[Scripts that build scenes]
====

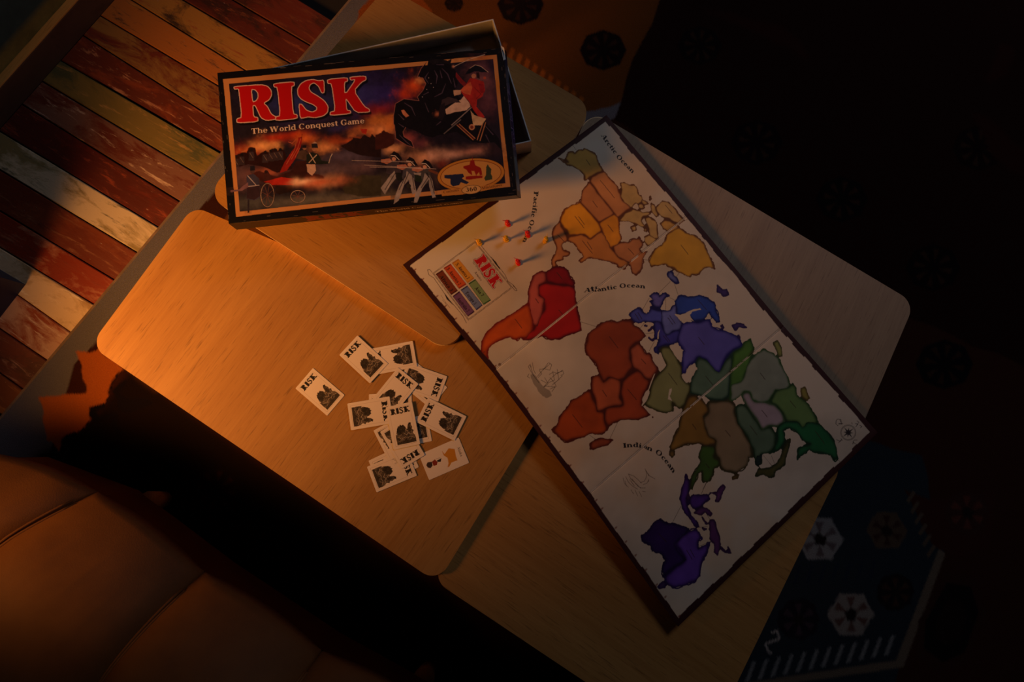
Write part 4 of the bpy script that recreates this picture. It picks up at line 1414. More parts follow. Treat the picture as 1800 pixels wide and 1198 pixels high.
for x_, y_ in [(430, 320), (330, 370), (575, 345), (635, 330), (685, 320), (735, 315), (270, 390)]:
    lc.disc(tr('C', '%g,%g' % (x_, y_))[0], 4.0, (30, 20, 26))
    LP('C', '%g,%g %g,%g %g,%g %g,%g' % (x_-26, y_+20, x_+26, y_+20, x_+32, y_+110, x_-32, y_+110), (58, 44, 52), wob=1)
    lc.line(tr('C', '%g,%g %g,%g' % (x_-16, y_+30, x_+18, y_+84)), 1.0, (150, 120, 110), .7)
# flag bearer and officer
LP('C', '925,190 965,185 950,290 900,400 850,470 800,540 730,560 770,470 830,370 900,290', (150, 34, 26), wob=2)
for s_ in ['950,200 920,300 850,420', '900,260 880,330 800,470', '940,300 890,400', '820,235 860,250 900,210']:
    lc.line(tr('C', s_), 1.4, (214, 110, 80), .8)
lc.line(tr('C', '965,150 960,200'), 1.2, (60, 30, 24))
LP('C', '930,330 990,320 1040,370 1000,430 900,410', (80, 58, 50), wob=1)
lc.disc(tr('C', '990,300')[0], 5.0, (150, 100, 80))
LP('C', '970,270 1010,270 1008,300 972,300', (30, 22, 28))
LP('C', '900,440 1010,430 1020,560 980,640 880,620 780,640 780,570 850,540', (56, 26, 26), wob=1)
LP('C', '1010,370 1070,345 1130,360 1170,430 1250,440 1245,465 1150,470 1100,470 1010,450', (34, 38, 34), wob=1)
lc.disc(tr('C', '1090,310')[0], 5.6, (170, 112, 86))
LP('C', '1062,255 1125,250 1132,300 1066,298', (40, 36, 44), wob=.5)
LP('C', '1066,250 1100,232 1128,252', (190, 150, 130))
for s_ in ['1040,350 1105,460', '1120,370 1035,455']:
    lc.line(tr('C', s_), 2.0, (214, 180, 160))
LP('C', '1010,470 1100,470 1110,540 1070,590 1020,550', (206, 164, 146), wob=1)
lc.line(tr('C', '1245,460 1262,400 1282,360'), 1.2, (226, 200, 180))
# gunner and cannon
LP('C', '380,590 450,570 510,620 515,690 520,820 460,850 375,830 385,700', (62, 58, 82), wob=1)
LP('C', '385,710 515,700 520,810 460,845 378,830', (52, 34, 46), wob=1)
lc.disc(tr('C', '442,545')[0], 6.0, (84, 58, 60))
LP('C', '415,490 465,484 470,535 418,540', (32, 28, 42), wob=.5)
for s_ in ['390,590 480,690', '395,705 515,690']:
    lc.line(tr('C', s_), 2.0, (176, 160, 168))
LP('C', '350,690 395,660 400,710 330,750 215,765 212,745 300,735', (120, 84, 96), wob=1)
lc.line(tr('C', '400,840 400,980'), 4.5, (44, 36, 48))
LP('C', '560,560 600,535 640,600 660,660 560,660', (70, 34, 34), wob=1)
lc.disc(tr('C', '585,550')[0], 4.6, (44, 26, 30))
LP('C', '560,655 750,605 880,620 880,690 640,690', (176, 40, 28), wob=1.5)
LP('C', '680,700 860,700 850,760 720,790 690,760', (40, 24, 24), wob=1)
LB('C', 990, 655, 34, 9, (255, 214, 180), 1, .2)
LB('C', 900, 655, 14, 11, (255, 196, 160), 1, .2)
LB('C', 1150, 660, 60, 12, (220, 110, 70), .8)
t_ = np.linspace(0, 2*math.pi, 25)
for cx, cy, rx, ry, c_ in [(600, 795, 72, 128, (120, 92, 80)), (920, 810, 78, 66, (108, 84, 76))]:
    q = np.c_[cx+rx*np.cos(t_), cy+ry*np.sin(t_)]
    lc.line(tr('C', ' '.join('%g,%g' % tuple(p) for p in q)), 2.6, (44, 26, 26))
    lc.line(tr('C', ' '.join('%g,%g' % tuple(p*.97+np.array([cx, cy])*.03) for p in q)), 1.3, (196, 164, 146), .8)
    for k in range(8):
        an = k*math.pi/4+.3
        lc.line(tr('C', '%g,%g %g,%g' % (cx, cy, cx+rx*.9*math.cos(an), cy+ry*.9*math.sin(an))), 1.1, (120, 70, 60), .8)
# rearing dark horse
hs = np.r_[tr('B', '545,520 480,600 440,690 500,700 530,760 500,830 440,900 460,940 380,930 300,920 210,970 190,1100 190,1180'), tr('D', '200,60 215,200 330,270 405,295 380,230 300,180 290,130 320,80 400,110 520,170 600,190 700,160 860,130 1020,235 1100,245 1250,240 1335,330 1300,200 1180,60'),
           tr('B', '1100,1080 1000,980 900,920 830,860 865,760 850,640 780,540 640,505')]
lc.poly(hs, (20, 15, 22), wob=2)
lc.line(np.r_[hs[:21], hs[20:21]], 1.3, (186, 116, 104), .7)
for s_ in [('B', '620,620 650,680 640,760'), ('B', '700,600 760,660 800,760'), ('B', '680,620 700,700'), ('B', '560,640 520,700 560,760'), ('B', '300,960 380,1010 420,1100'), ('B', '240,1080 300,1140'), ('B', '740,760 700,860 620,900'),
           ('B', '500,880 560,850'), ('D', '240,40 300,80'), ('D', '250,160 320,230 380,280'), ('D', '640,60 690,20'), ('B', '520,960 560,1060'), ('B', '820,700 840,800'), ('B', '640,560 720,560'), ('D', '1150,60 1240,160'), ('D', '1200,240 1160,160')]:
    lc.line(tr(*s_), [1, 3, 1][:len(s_[1].split())], (88, 70, 92), .75)
for x_, y_ in [(460, 690), (585, 760), (495, 900), (560, 700), (540, 820), (610, 800)]:
    lc.disc(tr('B', '%g,%g' % (x_, y_))[0], 1.1, (180, 160, 170))
LP('B', '270,1040 300,1035 355,1100 320,1115 290,1085', (196, 120, 90), wob=.5)
LB('B', 650, 1080, 8, 7, (190, 110, 80), .8)
LP('B', '545,525 640,500 760,520 800,500 790,560 700,540 600,560', (30, 24, 30), wob=2)
# rider
LP('B', '850,640 900,700 960,760 930,790 880,740 845,690', (130, 34, 40), wob=1)
LP('B', '960,760 1000,700 1060,710 1140,740 1155,820 1130,890 1070,930 1060,1000 1150,1110 1110,1130 1040,1050 980,940 930,890 900,850', (176, 42, 36), wob=1.5)
LP('B', '930,790 1000,740 1020,800 1000,880 930,860 890,830', (206, 92, 60), wob=1)
lc.line(tr('B', '1040,800 1110,870 1060,920'), 2.0, (120, 20, 24), .8)
LP('B', '1080,760 1140,770 1150,850 1110,860', (150, 30, 34), wob=1)
lc.disc(tr('B', '1035,680')[0], 6.4, (200, 130, 100))
lc.disc(tr('B', '1150,700')[0], 4.0, (170, 76, 56))
LP('B', '1060,640 1090,640 1100,710 1070,700', (50, 26, 28))
LP('B', '942,668 990,595 1050,560 1110,575 1190,642 1110,640 1040,632 990,655', (26, 22, 34), wob=1)
lc.line(tr('B', '990,600 1050,563 1110,578 1188,640'), 1.2, (220, 180, 160), .9)
lc.line(tr('B', '820,585 900,545 1000,500 1150,455'), 1.2, (226, 200, 180), .9)
LB('B', 820, 580, 4, 4, (200, 130, 100), 1, 0)
LP('B', '725,1040 800,985 900,930 930,890 985,960 1000,1000 960,1040 830,1060 750,1085', (214, 176, 156), wob=1)
LP('B', '700,930 760,900 850,920 900,960 820,960 740,990 690,980', (60, 46, 52), wob=1)
LP('B', '820,830 900,830 900,870 830,890', (206, 160, 130), wob=1)
LP('B', '680,990 730,960 740,1060 700,1150 660,1130', (34, 26, 34), wob=1)
LP('B', '1000,1040 1040,1090 1165,1130 1120,1198 1030,1198', (206, 168, 130), wob=1)
for s_, w_, c_ in [('1010,1010 900,1110 800,1198', 2.6, (150, 132, 132))]:
    lc.line(tr('B', s_), w_, c_)
lc.line(tr('D', '900,0 720,150'), 2.6, (120, 106, 110))
for s_ in ['855,55 1030,215', '880,45 1050,200', '1130,40 1070,215', '1160,30 1100,225']:
    lc.line(tr('D', s_), 2.2, (190, 124, 84))
lc.line(tr('D', '866,50 1040,208'), 1.4, (120, 40, 30))
lc.disc(tr('D', '1015,80')[0], 8.0, (190, 130, 96))
lc.disc(tr('D', '1015,80')[0], 4.5, (120, 50, 40))
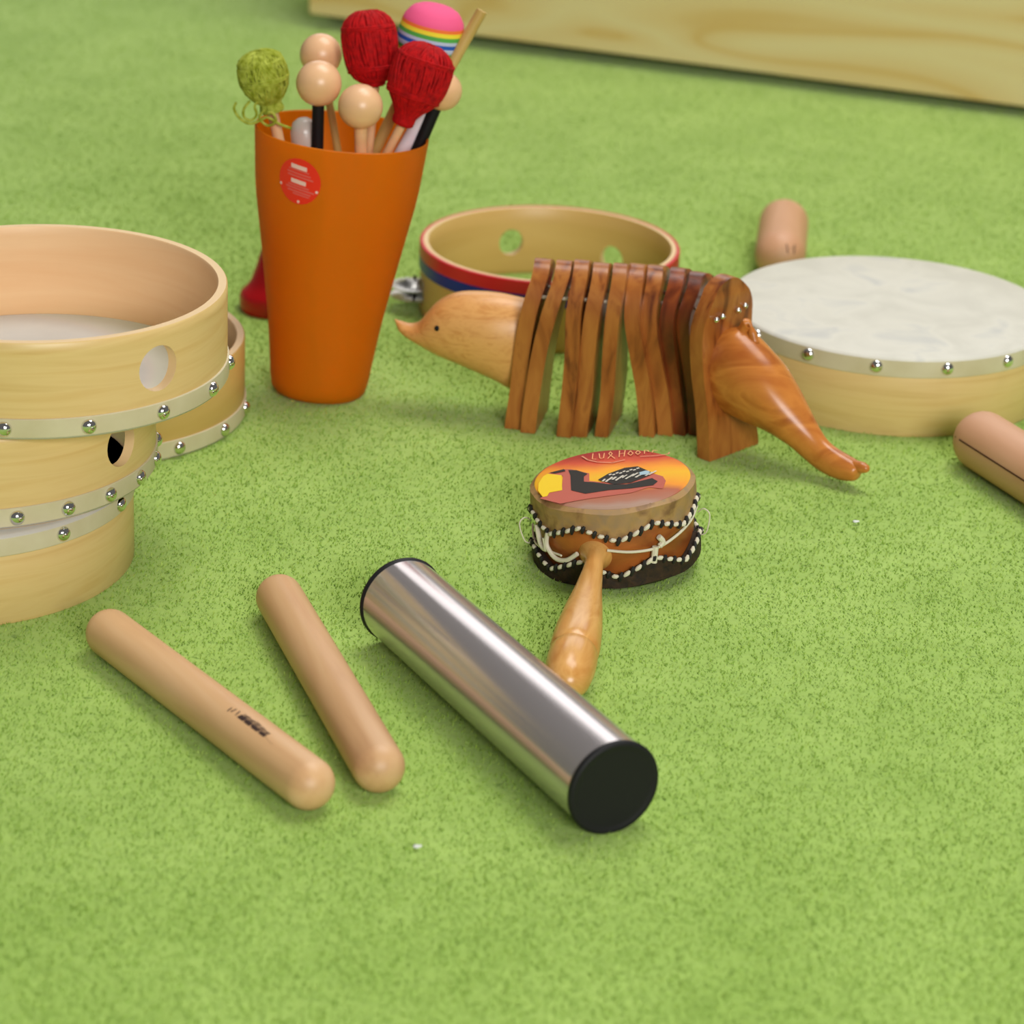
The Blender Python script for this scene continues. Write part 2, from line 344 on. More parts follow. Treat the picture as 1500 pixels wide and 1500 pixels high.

====

WHAT IS EXPECTED —
Work out how many lines in the records above contain the word "high", and reply with that number alone.

SOLVED PROBLEM —
2